Selon ces producteurs, vidéastes, reporters d’image et journalistes, cet exemple serait de moins en moins isolé, toutes institutions confondues : «Les conventions de tournage, établies à l’origine pour protéger la sécurité de personnes ou d’institutions dans des cas très spécifiques sont détournées de leur esprit initial. De nouveaux alinéas fleurissent sous des formes diverses qui deviennent une claire entrave à nos prérogatives éditoriales et au droit du public à l’information. La presse est déjà soumise au contrôle du législateur. La loi de 1881 sur la liberté de la presse, qui détaille le délit de diffamation et le droit à l’image sont nos garde-fous. S’y ajoutent nos chartes déontologiques sans cesse améliorées depuis le texte initial de 1918». Ils indiquent du reste que les professionnels sont avisés des règles d’éthiques et de déontologie qui font l’objet de formations régulières pour se prémunir des failles : «Les directions de l’information et des magazines, les rédacteurs en chef et leurs équipes ont la responsabilité de veiller au respect de ces obligations légales et éthiques.
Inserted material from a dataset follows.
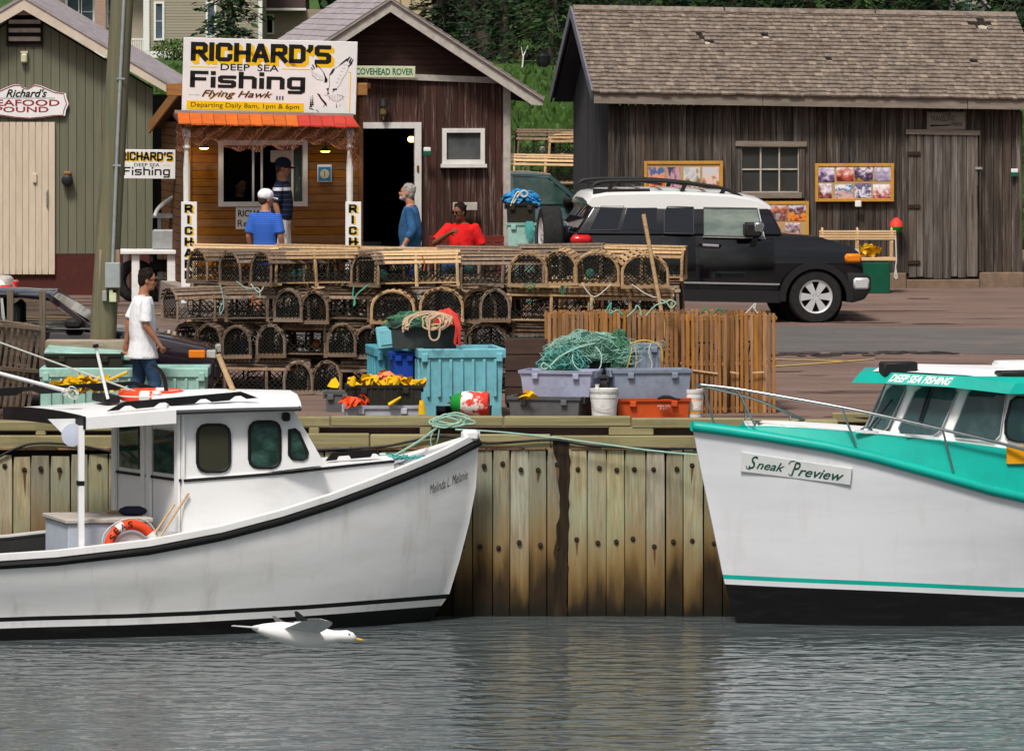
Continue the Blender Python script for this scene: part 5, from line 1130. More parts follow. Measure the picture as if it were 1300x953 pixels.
mb = MB(); mb.cbox(a[0] + .03, b[0] + .03, -.31, -.09, a[1] + .06, b[1] + .01, .03); mb.build('mirror_cap', M['chrome'], SV, 40); mb = MB(); mb.bar((a[0] + .08, -.19, a[1] + .02), (a[0] + .08, .05, a[1] - .10), .08, .08); mb.build('mirror_arm', M['chrome'], SV)
# wheels
R_ = 34.5 * VY / F
for cx in (1036, 793):
    c = vu(cx, 380); zc_ = R_ + .02
    wheel(SV, (c[0], .13, zc_), R_, .26, R_ * .62, side=-1); wheel(SV, (c[0], WD - .13, zc_), R_, .26, R_ * .62, side=1)
c = vu(721, 300); wheel(SV, (c[0] - .11, WD * .5, c[1] - .02), .40, .26, .25, 'x', name='spare_wheel', side=-1)
mb = MB(); mb.box(c[0] - .08, c[0] + .12, WD * .5 - .12, WD * .5 + .12, c[1] - .2, c[1] + .1); mb.build('spare_bracket', M['car_plastic'], SV)
# roof rack
for yy in (.26, WD - .26):
    px_ = [(753, 236), (762, 231), (800, 229.5), (850, 230.5), (905, 236.5), (930, 244), (946, 253)]
    pts = [V((vu(a, b, .26)[0], yy, vu(a, b, .26)[1])) for a, b in px_]; MB().tube(spline(pts, 4), .026, 6).build('rack_rail', M['car_plastic'], SV, 50)
    for p in (775, 868, 918): a = vu(p, 240, .26); MB().bar((a[0] - .05, yy, a[1] - .10), (a[0] + .02, yy, a[1] + (.07 if p < 900 else .0)), .05, .05).build('rack_foot', M['car_plastic'], SV)
for p in (760, 785, 812, 838, 866, 894):
    a = vu(p, 233 if p < 880 else 236, .26); MB().bar((a[0], .26, a[1] - .01), (a[0], WD - .26, a[1] - .01), .05, .025).build('rack_bar', M['car_plastic'], SV)
a = vu(755, 237, .26); MB().box(a[0] - .02, a[0] + .75, .24, .30, a[1] - .12, a[1] - .03).build('rack_side_panel', M['car_plastic'], SV)

# generic saloon: local x forward, near side at y = 0
def saloon(nm, label, loc, rz, paint, L=4.8, glass='tint_glass', trim='chrome', roof_h=1.37):
    s = thing(nm, label, 'car', loc, rz); W2 = 1.72; x1 = 0.0
    def wheel_arc(cx): return [(cx + .36 * math.cos(R(t)), .31 + .36 * math.sin(R(t))) for t in range(0, 181, 18)]
    side = [(0, .26), (.02, .55), (-.02, .70), (-.10, .745), (-.62, .86), (-1.2, .925), (-1.46, .935), (-3.5, .94), (-4.0, .93), (-L + .08, .88), (-L, .72), (-L, .34), (-L + .15, .22)] + wheel_arc(-L + 1.0)[::-1] + [(-2.4, .2)] + wheel_arc(-.92)[::-1] + [(-.3, .2)]
    o = MB().prism([V((a, .0, b)) for a, b in side], (0, W2, 0)).build('body', M[paint], s); bevel(o, .045, 3, 38); curve_sides(o, .55, .35, W2, [.25 + .06 * i for i in range(11)])
    ins = .16; zt = roof_h
    rp = [(-1.88, zt - .05), (-2.2, zt - .015), (-2.8, zt), (-3.3, zt - .02), (-3.55, zt - .07)]
    rings = []
    for t, up in ((0, -.03), (.05, .0), (.5, .03), (.95, .0), (1, -.03)):
        yy = lerp(ins, W2 - ins, t); rings.append([V((a, yy, b + up)) for a, b in rp] + [V((a, yy, b + up - .035)) for a, b in rp[::-1]])
    MB().loft(rings).build('roof', M[paint], s, 40)
    def P2(x, z, fl): t = (z - .93) / (zt - .93); yy = .04 + (ins - .04) * t; return V((x, W2 - yy if fl else yy, z))
    for fl in (0, 1):
        for a, b, w2 in (((-1.40, .93), (-1.92, zt - .05), .055), ((-2.48, .93), (-2.52, zt - .02), .075), ((-3.62, .93), (-3.42, zt - .04), .16)): MB().bar(P2(*a, fl), P2(*b, fl), w2, .05, (0, 1, 0)).build('pillar', M[paint], s)
        for pl in ([(-1.50, .95), (-1.97, zt - .065), (-2.48, zt - .045), (-2.44, .95)], [(-2.52, .95), (-2.56, zt - .045), (-3.32, zt - .06), (-3.5, .95)]): q = [P2(a, b, fl) for a, b in pl]; MB().poly(q).build('window', M[glass], s)
        mb = MB()
        for a, b in (((-1.36, .945), (-1.90, zt - .035)), ((-1.90, zt - .035), (-2.7, zt - .022)), ((-1.36, .945), (-3.6, .948))): p, q = P2(*a, fl), P2(*b, fl); e = V((0, .02 if fl else -.02, 0)); mb.bar(p + e, q + e, .016, .016)
        mb.build('window_trim', M[trim], s)
        yy = W2 if fl else 0; sg = 1 if fl else -1
        MB().cbox(-1.72, -1.52, yy + sg * .02 - .09, yy + sg * .02 + .09, .95, 1.06, .03).build('mirror', M['car_plastic'], s, 40)
        MB().cbox(-.30, -.10, yy - .05 if fl else -.006, yy + .006 if fl else .05, .60, .70, .015).build('turn_signal', M['signal_orange'], s, 30); MB().cbox(-.095, .025, yy - .35 if fl else -.004, yy + .004 if fl else .35, .60, .70, .015).build('headlight', M['lamp_clear'], s, 30)
        MB().cbox(-L - .012, -L + .13, yy - .42 if fl else -.008, yy + .008 if fl else .42, .66, .82, .02).build('tail_light', M['tail_red'], s, 30)
        MB().box(-2.45, -2.43, yy - .003 if not fl else yy, yy if not fl else yy + .003, .3, .92).build('door_gap', M['dark'], s)
        for cx in (-.92, -L + 1.0): wheel(s, (cx, W2 - .11 if fl else .11, .31), .31, .2, .19, side=1 if fl else -1, spokes=8)
    MB().poly([P2(-1.30, .95, 0), P2(-1.30, .95, 1), P2(-1.90, zt - .05, 1), P2(-1.90, zt - .05, 0)]).build('windscreen', M['screen_glass'], s)
    MB().poly([P2(-4.05, .94, 0), P2(-4.05, .94, 1), P2(-3.5, zt - .07, 1), P2(-3.5, zt - .07, 0)]).build('rear_window', M['car_glass'], s)
    MB().cbox(-.02, .05, .0, W2, .36, .54, .03).build('front_bumper', M['car_plastic'], s, 30); MB().cbox(-L - .06, -L + .02, 0, W2, .36, .54, .03).build('rear_bumper', M['car_plastic'], s, 30)
    for x in (-2.2, -3.2):
        mb = MB(); mb.cbox(x - .14, x + .12, .2, W2 - .2, .5, .80, .05); mb.cbox(x - .18, x - .06, .25, .72, .6, 1.22, .05); mb.cbox(x - .18, x - .06, 1.0, W2 - .25, .6, 1.22, .05); mb.build('seat', M['seat_grey'], s)
    return s
saloon('plum_saloon', 'dark plum saloon car with chrome window trim behind the utility pole', (X(272, 82.5), 82.5, G(82.5)), 0, 'car_plum')
saloon('white_saloon', 'white car at the left edge of the photo with a red tail light', (X(12, 92) - 4.8, 93.7, G(92)), R(180), 'car_white', glass='car_glass')
saloon('teal_car', 'dark teal glossy car in the gap between the brown shed and the barn', (X(858, 109), 109, G(109) - .02), R(2), 'car_teal', roof_h=1.42, glass='glass_green')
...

Tout reportage est soumis à l’examen de nos propres services juridiques avant diffusion. Le traitement d’affaires, particulièrement sensibles, ayant trait notamment au terrorisme ou à la sécurité nationale, nécessite des précautions particulières et nous en tenons compte en responsabilité». Ils concluent en estimant que «pas plus que nous, le public ne saurait comprendre la persistance de cette obstruction à la liberté d’informer».